Liès highlighted increasing its relevance as a key goal for Swiss Re. He said that the reinsurance industry is currently not relevant enough, at least not to the areas where it is most important which is ensuring the sustainable economic and political development of the planet.

Liès said that he believes there is an “Infinite potential of relevance” and that he remains optimistic that by striving to increase relevancy Swiss Re can achieve further growth.

“The time of one size fits all is over,” said Liès, adding that reinsurers need to be able to differentiate themselves as more than just simple capacity providers in order to remain, or to become, relevant. The industry is not currently relevant enough, Liès explained, highlighting the gap between insured and uninsured natural disaster losses and the likely future growth of demand for catastrophe reinsurance as opportunities to increase relevance for reinsurers.

Liès said that these are issues that the reinsurance industry needs to and should address. Liès said he is “deeply convinced” that a key issue for our industry is to find a bridge to cover uninsured risks and he would prefer that the industry focused on this rather than being too afraid of, or defensively discussing, alternative capital.

On the subject of alternative reinsurance capital, Liès said that it might represent a challenge to some in the industry but he felt not to the most important reinsurers like Swiss Re. He said the market should not be too afraid of capital wanting to be connected to risk, which perhaps suggests that the reinsurer remains ready to leverage alternative capital again, as it once suggested was the future for the sector, when the market expands and its own capacity is perhaps insufficient anymore.

The currently challenging reinsurance market environment poses the greatest threat to smaller, following reinsurers Liès explained. Where providing capacity is more important than providing services there is more risk for reinsurers and some players will need to complement their offering with something more than pure capacity alone.

Liès clearly wants to position Swiss Re as much more than just a source of reinsurance capacity and here the large, global reinsurers really do have an edge, in terms of their depth of expertise, analytical experience, deep relationships and client servicing.

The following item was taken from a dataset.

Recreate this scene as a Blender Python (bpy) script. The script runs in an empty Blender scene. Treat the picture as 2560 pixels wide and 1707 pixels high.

Those reinsurers with more narrow or monoline focus, or who tend to follow rather than lead on signings, are likely the most at risk of being seen as just capacity providers. As ever this is where the threat from current reinsurance market competitive trends and the growing insurance-linked securities (ILS) and alternative reinsurance capital market will be felt the most.

However, if providing capacity alone is not a sustainable reinsurance business model, what if that capacity is cheaper than a reinsurer like Swiss Re can provide and as good or higher quality as it is fully collateralized? How does that affect the relevance of the Swiss Re’s of the world and would it mean that they had to leverage this capacity alongside their own expertise and client servicing in order to create a sustainable reinsurance business model?

If there are cheaper and just as (or more) secure sources of capacity available, wouldn’t reinsurers like Swiss Re be doing a disservice to their clients by not using them?